Su relativo éxito –importante en el momento aunque reducido comparada con las megagiras de grupos como Mono Blanco y Son de Madera actualmente– causó sorpresa tanto a ella, como a nosotros y tal vez más a la comunidad jarocha que no esperaba tal de una artista de Los Portales.
El último concierto que organizamos para ella fue en el 2001 en Sevilla. Seguimos recomendándola, por ejemplo para una grabación con los músicos irlandeses, The Chieftans que coordinamos en 2009, pero la relación fuerte con ella duró ocho años, tiempo para frecuentes convivios en su casa en las afueras del Puerto, comiendo bajo los enormes mangos en el rancho de su hermano Pino, o en la casa nuestra en el DF.

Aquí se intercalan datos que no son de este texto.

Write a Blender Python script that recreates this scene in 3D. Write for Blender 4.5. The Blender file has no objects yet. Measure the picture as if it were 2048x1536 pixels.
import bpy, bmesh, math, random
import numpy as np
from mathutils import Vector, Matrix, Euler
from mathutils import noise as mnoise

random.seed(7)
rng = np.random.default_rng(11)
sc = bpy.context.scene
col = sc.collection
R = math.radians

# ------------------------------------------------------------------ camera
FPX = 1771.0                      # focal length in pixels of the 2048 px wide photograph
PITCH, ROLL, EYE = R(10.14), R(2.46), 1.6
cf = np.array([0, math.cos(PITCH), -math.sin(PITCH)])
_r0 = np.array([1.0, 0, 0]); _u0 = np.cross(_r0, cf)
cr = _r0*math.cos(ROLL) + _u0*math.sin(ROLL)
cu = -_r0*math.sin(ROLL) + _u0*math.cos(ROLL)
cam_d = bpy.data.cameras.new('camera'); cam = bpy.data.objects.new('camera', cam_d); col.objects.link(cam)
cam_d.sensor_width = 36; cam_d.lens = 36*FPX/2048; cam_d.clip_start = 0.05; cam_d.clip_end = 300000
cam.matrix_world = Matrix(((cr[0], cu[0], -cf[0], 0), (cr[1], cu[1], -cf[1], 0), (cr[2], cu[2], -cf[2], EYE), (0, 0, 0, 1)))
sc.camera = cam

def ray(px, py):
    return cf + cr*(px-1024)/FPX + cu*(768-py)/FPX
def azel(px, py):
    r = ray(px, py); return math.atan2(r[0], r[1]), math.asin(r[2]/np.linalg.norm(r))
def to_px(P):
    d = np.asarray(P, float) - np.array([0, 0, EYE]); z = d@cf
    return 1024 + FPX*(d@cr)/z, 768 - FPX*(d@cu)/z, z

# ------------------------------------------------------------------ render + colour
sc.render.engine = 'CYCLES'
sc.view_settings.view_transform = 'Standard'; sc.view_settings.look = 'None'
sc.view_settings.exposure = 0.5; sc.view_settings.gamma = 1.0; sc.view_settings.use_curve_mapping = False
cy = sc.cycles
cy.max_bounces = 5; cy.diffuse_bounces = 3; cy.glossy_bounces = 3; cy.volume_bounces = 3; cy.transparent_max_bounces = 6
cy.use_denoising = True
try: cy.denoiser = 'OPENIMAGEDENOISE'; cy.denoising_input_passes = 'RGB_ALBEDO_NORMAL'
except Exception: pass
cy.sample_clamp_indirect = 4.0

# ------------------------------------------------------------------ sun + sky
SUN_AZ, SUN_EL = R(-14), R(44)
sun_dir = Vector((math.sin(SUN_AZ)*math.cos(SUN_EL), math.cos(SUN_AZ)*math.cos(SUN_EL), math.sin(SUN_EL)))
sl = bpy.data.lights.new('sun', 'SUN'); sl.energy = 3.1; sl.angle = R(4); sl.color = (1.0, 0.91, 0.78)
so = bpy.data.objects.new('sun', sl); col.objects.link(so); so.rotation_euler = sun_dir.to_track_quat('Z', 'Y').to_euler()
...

Nos da muchísimo gusto saber del reconocimiento que el Gobierno del Estado le está brindando a Graciana Silva, el cual es importante para su familia y para la historia de la cultura popular del país. Se trata de una artista única en su talento y en su pertinaz independencia, aunque al mismo tiempo representante de una larga tradición oral que ella heredó y que sigue viva gracias a la amplia comunidad musical jarocha.
Para Discos Corasón, para Mary y para mí, los años que convivimos con Graciana tienen un lugar muy importante en la memoria. Su interpretación tan fresca y creativa de la cultura popular, tanto en su música como en su verbo, en su cocina, en su manera de bailar y de ser, fue una lección para nosotros y confiamos que su genio seguirá viviendo entre sus hijos, nietos y bisnietos ya que la familia es la mejor escuela para la música tradicional. A diferencia de un disco, o un libro, nada está fijo ni es rígido; las reglas son importantes y tienen que dominarse para luego dar vuelo a la imaginación. Vuela, vuela vuela, como yo volaba… cuando me llevaban presa de Veracruz a Orizaba.»Gracias Negra, por seguir tu vuelo, vuela revuela vuela como yo volaba cuando me llevaban preso, señorita por usted”.

La Negra Graciana con Cristina Pacheco en 2001.